Brown, who was on the narrative writing track at Berkeley, said her J200 instructor Lydia Chavez was “transformative” for her. Not having much journalism experience at the beginning of her time at Berkeley, Brown said that Chavez asked her to do things she wasn’t sure she could do. Brown gained more confidence in herself and her journalistic ability. Cynthia Gorney, who taught narrative writing, and Michael Pollan, Brown’s thesis adviser, were also influential as Brown honed her writing skills.

Plotnick said she felt supported as an audio student at Berkeley to do the creative work she wanted to do.

“They gave me the opportunity to learn new things and make audio stories and put them out in the world,” she said. She specifically remembered her advanced audio class with Anna Sussman (‘05), who supported her as she learned how to develop long-form stories.

Plotnick, like Brown and Cahlan, recognized the work from people on various desks at the Post, who came together to produce the multimedia package. “This award is really an award for the entire newsroom,” Plotnick said. “It’s a real reminder that public service journalism really takes a village. And it’s special to work with such talented people.”

Dean Geeta Anand says all three reporters excelled while at Berkeley Journalism. Cahlan’s thesis project, “TheirStory,” which explored assumptions about gender roles in anthropology scholarship, premiered at the Mill Valley Film Festival and was short-listed for a BAFTA Student Award. Plotnick’s audio thesis “TEPCO: The Defunct Ceramics Factory That Still Dishes Out Nostalgia,” aired on KQED.

The Pulitzer Board also recognized the NRP team that included Alsanosi Adam, who was a radio producer in South Sudan before coming to Berkeley Journalism and studying TV and documentary film production. His team produced a series of stories on the complicated war and threats to democracy in East Africa, an area of the world that rarely gets sustained coverage.

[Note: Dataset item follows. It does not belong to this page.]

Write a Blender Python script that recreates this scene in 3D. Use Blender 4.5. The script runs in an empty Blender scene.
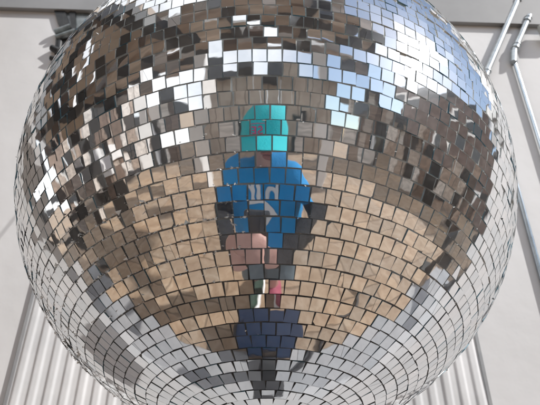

“It is an honor and a privilege to be recognized by the Pulitzer Prizes for the work we have been doing in East Africa,” Adam said. “My work with NPR as a producer was wonderful, breaking news and stories and being the first to get there and the first to get it right was great and refreshing. As humans we learn what we learn in any field for the better of humanity, and I think my team and I were just doing that. Thanks to Berkeley Journalism where I mastered the craft, and thanks to NPR’s East Africa correspondent Eyder Peralta for the opportunity.”